→ **GIVEN INFORMATION**
☆ ☆ ☆ ☆ ☆ ☆ ☆

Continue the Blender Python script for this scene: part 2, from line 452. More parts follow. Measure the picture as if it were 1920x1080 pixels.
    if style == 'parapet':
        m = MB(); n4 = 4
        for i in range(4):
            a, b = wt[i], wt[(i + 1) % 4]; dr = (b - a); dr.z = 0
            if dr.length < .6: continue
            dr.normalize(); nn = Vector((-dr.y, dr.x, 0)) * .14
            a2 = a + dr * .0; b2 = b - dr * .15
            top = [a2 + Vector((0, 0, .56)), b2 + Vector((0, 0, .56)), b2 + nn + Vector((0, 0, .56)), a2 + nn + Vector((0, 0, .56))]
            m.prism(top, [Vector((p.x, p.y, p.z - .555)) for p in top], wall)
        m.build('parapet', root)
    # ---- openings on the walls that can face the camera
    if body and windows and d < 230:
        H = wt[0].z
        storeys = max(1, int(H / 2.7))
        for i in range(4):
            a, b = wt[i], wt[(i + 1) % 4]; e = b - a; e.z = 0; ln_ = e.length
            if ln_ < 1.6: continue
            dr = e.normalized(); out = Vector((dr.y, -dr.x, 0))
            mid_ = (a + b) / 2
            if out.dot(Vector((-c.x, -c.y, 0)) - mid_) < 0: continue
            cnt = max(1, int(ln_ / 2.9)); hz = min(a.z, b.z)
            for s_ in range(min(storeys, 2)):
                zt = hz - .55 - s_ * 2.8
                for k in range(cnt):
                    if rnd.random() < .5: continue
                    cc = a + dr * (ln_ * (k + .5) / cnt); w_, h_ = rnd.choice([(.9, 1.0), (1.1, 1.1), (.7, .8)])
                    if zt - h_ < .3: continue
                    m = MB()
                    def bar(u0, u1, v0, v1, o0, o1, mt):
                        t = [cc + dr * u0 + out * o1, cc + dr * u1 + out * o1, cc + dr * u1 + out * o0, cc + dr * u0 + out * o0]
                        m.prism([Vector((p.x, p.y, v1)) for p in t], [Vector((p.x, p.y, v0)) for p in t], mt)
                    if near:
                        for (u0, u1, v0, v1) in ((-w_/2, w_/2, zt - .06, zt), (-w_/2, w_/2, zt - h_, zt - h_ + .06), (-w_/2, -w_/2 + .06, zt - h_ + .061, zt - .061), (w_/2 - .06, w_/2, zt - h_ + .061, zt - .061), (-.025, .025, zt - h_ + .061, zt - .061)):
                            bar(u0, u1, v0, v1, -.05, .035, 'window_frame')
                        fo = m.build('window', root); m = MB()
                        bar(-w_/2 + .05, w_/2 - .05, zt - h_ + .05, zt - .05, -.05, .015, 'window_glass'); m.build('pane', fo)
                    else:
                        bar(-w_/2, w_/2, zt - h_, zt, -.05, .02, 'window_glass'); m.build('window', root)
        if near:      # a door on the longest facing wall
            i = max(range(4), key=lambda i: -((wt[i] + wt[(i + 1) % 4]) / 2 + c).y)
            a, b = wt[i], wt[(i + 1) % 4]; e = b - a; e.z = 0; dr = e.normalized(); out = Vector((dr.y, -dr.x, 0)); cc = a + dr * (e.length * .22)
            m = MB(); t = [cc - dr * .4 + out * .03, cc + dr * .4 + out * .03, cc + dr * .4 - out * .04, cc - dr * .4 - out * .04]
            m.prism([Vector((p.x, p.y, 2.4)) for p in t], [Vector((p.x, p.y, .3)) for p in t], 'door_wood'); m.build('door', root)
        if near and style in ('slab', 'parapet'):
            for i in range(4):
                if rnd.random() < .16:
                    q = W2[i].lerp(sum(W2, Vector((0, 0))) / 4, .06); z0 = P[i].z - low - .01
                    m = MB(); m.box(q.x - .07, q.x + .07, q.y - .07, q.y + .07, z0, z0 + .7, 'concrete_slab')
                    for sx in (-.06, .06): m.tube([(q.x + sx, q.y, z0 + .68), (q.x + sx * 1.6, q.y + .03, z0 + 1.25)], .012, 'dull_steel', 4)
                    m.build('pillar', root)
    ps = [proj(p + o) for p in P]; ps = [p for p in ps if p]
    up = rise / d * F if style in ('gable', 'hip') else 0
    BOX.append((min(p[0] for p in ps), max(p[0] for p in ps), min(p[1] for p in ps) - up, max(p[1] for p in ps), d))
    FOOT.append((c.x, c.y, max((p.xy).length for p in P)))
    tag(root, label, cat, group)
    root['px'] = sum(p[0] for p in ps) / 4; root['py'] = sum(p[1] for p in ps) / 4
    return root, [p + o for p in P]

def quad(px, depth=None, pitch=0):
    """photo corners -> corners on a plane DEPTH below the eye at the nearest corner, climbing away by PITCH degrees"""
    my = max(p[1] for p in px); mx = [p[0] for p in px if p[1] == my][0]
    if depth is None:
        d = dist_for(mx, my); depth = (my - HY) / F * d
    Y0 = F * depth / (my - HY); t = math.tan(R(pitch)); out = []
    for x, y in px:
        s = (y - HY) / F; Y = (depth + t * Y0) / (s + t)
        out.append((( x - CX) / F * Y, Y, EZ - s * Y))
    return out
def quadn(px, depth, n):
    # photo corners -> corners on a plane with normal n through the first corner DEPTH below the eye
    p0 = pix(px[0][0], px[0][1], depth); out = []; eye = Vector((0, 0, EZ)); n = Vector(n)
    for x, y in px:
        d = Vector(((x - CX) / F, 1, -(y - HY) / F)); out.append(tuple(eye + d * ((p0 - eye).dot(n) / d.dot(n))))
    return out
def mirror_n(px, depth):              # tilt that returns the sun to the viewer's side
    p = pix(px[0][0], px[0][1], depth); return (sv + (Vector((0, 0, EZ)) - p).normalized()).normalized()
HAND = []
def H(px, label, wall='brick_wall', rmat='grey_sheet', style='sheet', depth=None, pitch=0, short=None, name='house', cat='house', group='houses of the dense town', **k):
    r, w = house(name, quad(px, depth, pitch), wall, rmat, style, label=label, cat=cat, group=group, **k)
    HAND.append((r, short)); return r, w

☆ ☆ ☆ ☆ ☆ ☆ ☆

→ **WHAT IS EXPECTED**
Return the lines above exactly, keeping every word.

→ **RESULT**
Continue the Blender Python script for this scene: part 2, from line 452. More parts follow. Measure the picture as if it were 1920x1080 pixels.
    if style == 'parapet':
        m = MB(); n4 = 4
        for i in range(4):
            a, b = wt[i], wt[(i + 1) % 4]; dr = (b - a); dr.z = 0
            if dr.length < .6: continue
            dr.normalize(); nn = Vector((-dr.y, dr.x, 0)) * .14
            a2 = a + dr * .0; b2 = b - dr * .15
            top = [a2 + Vector((0, 0, .56)), b2 + Vector((0, 0, .56)), b2 + nn + Vector((0, 0, .56)), a2 + nn + Vector((0, 0, .56))]
            m.prism(top, [Vector((p.x, p.y, p.z - .555)) for p in top], wall)
        m.build('parapet', root)
    # ---- openings on the walls that can face the camera
    if body and windows and d < 230:
        H = wt[0].z
        storeys = max(1, int(H / 2.7))
        for i in range(4):
            a, b = wt[i], wt[(i + 1) % 4]; e = b - a; e.z = 0; ln_ = e.length
            if ln_ < 1.6: continue
            dr = e.normalized(); out = Vector((dr.y, -dr.x, 0))
            mid_ = (a + b) / 2
            if out.dot(Vector((-c.x, -c.y, 0)) - mid_) < 0: continue
            cnt = max(1, int(ln_ / 2.9)); hz = min(a.z, b.z)
            for s_ in range(min(storeys, 2)):
                zt = hz - .55 - s_ * 2.8
                for k in range(cnt):
                    if rnd.random() < .5: continue
                    cc = a + dr * (ln_ * (k + .5) / cnt); w_, h_ = rnd.choice([(.9, 1.0), (1.1, 1.1), (.7, .8)])
                    if zt - h_ < .3: continue
                    m = MB()
                    def bar(u0, u1, v0, v1, o0, o1, mt):
                        t = [cc + dr * u0 + out * o1, cc + dr * u1 + out * o1, cc + dr * u1 + out * o0, cc + dr * u0 + out * o0]
                        m.prism([Vector((p.x, p.y, v1)) for p in t], [Vector((p.x, p.y, v0)) for p in t], mt)
                    if near:
                        for (u0, u1, v0, v1) in ((-w_/2, w_/2, zt - .06, zt), (-w_/2, w_/2, zt - h_, zt - h_ + .06), (-w_/2, -w_/2 + .06, zt - h_ + .061, zt - .061), (w_/2 - .06, w_/2, zt - h_ + .061, zt - .061), (-.025, .025, zt - h_ + .061, zt - .061)):
                            bar(u0, u1, v0, v1, -.05, .035, 'window_frame')
                        fo = m.build('window', root); m = MB()
                        bar(-w_/2 + .05, w_/2 - .05, zt - h_ + .05, zt - .05, -.05, .015, 'window_glass'); m.build('pane', fo)
                    else:
                        bar(-w_/2, w_/2, zt - h_, zt, -.05, .02, 'window_glass'); m.build('window', root)
        if near:      # a door on the longest facing wall
            i = max(range(4), key=lambda i: -((wt[i] + wt[(i + 1) % 4]) / 2 + c).y)
            a, b = wt[i], wt[(i + 1) % 4]; e = b - a; e.z = 0; dr = e.normalized(); out = Vector((dr.y, -dr.x, 0)); cc = a + dr * (e.length * .22)
            m = MB(); t = [cc - dr * .4 + out * .03, cc + dr * .4 + out * .03, cc + dr * .4 - out * .04, cc - dr * .4 - out * .04]
            m.prism([Vector((p.x, p.y, 2.4)) for p in t], [Vector((p.x, p.y, .3)) for p in t], 'door_wood'); m.build('door', root)
        if near and style in ('slab', 'parapet'):
            for i in range(4):
                if rnd.random() < .16:
                    q = W2[i].lerp(sum(W2, Vector((0, 0))) / 4, .06); z0 = P[i].z - low - .01
                    m = MB(); m.box(q.x - .07, q.x + .07, q.y - .07, q.y + .07, z0, z0 + .7, 'concrete_slab')
                    for sx in (-.06, .06): m.tube([(q.x + sx, q.y, z0 + .68), (q.x + sx * 1.6, q.y + .03, z0 + 1.25)], .012, 'dull_steel', 4)
                    m.build('pillar', root)
    ps = [proj(p + o) for p in P]; ps = [p for p in ps if p]
    up = rise / d * F if style in ('gable', 'hip') else 0
    BOX.append((min(p[0] for p in ps), max(p[0] for p in ps), min(p[1] for p in ps) - up, max(p[1] for p in ps), d))
    FOOT.append((c.x, c.y, max((p.xy).length for p in P)))
    tag(root, label, cat, group)
    root['px'] = sum(p[0] for p in ps) / 4; root['py'] = sum(p[1] for p in ps) / 4
    return root, [p + o for p in P]

def quad(px, depth=None, pitch=0):
    """photo corners -> corners on a plane DEPTH below the eye at the nearest corner, climbing away by PITCH degrees"""
    my = max(p[1] for p in px); mx = [p[0] for p in px if p[1] == my][0]
    if depth is None:
        d = dist_for(mx, my); depth = (my - HY) / F * d
    Y0 = F * depth / (my - HY); t = math.tan(R(pitch)); out = []
    for x, y in px:
        s = (y - HY) / F; Y = (depth + t * Y0) / (s + t)
        out.append((( x - CX) / F * Y, Y, EZ - s * Y))
    return out
def quadn(px, depth, n):
    # photo corners -> corners on a plane with normal n through the first corner DEPTH below the eye
    p0 = pix(px[0][0], px[0][1], depth); out = []; eye = Vector((0, 0, EZ)); n = Vector(n)
    for x, y in px:
        d = Vector(((x - CX) / F, 1, -(y - HY) / F)); out.append(tuple(eye + d * ((p0 - eye).dot(n) / d.dot(n))))
    return out
def mirror_n(px, depth):              # tilt that returns the sun to the viewer's side
    p = pix(px[0][0], px[0][1], depth); return (sv + (Vector((0, 0, EZ)) - p).normalized()).normalized()
HAND = []
def H(px, label, wall='brick_wall', rmat='grey_sheet', style='sheet', depth=None, pitch=0, short=None, name='house', cat='house', group='houses of the dense town', **k):
    r, w = house(name, quad(px, depth, pitch), wall, rmat, style, label=label, cat=cat, group=group, **k)
    HAND.append((r, short)); return r, w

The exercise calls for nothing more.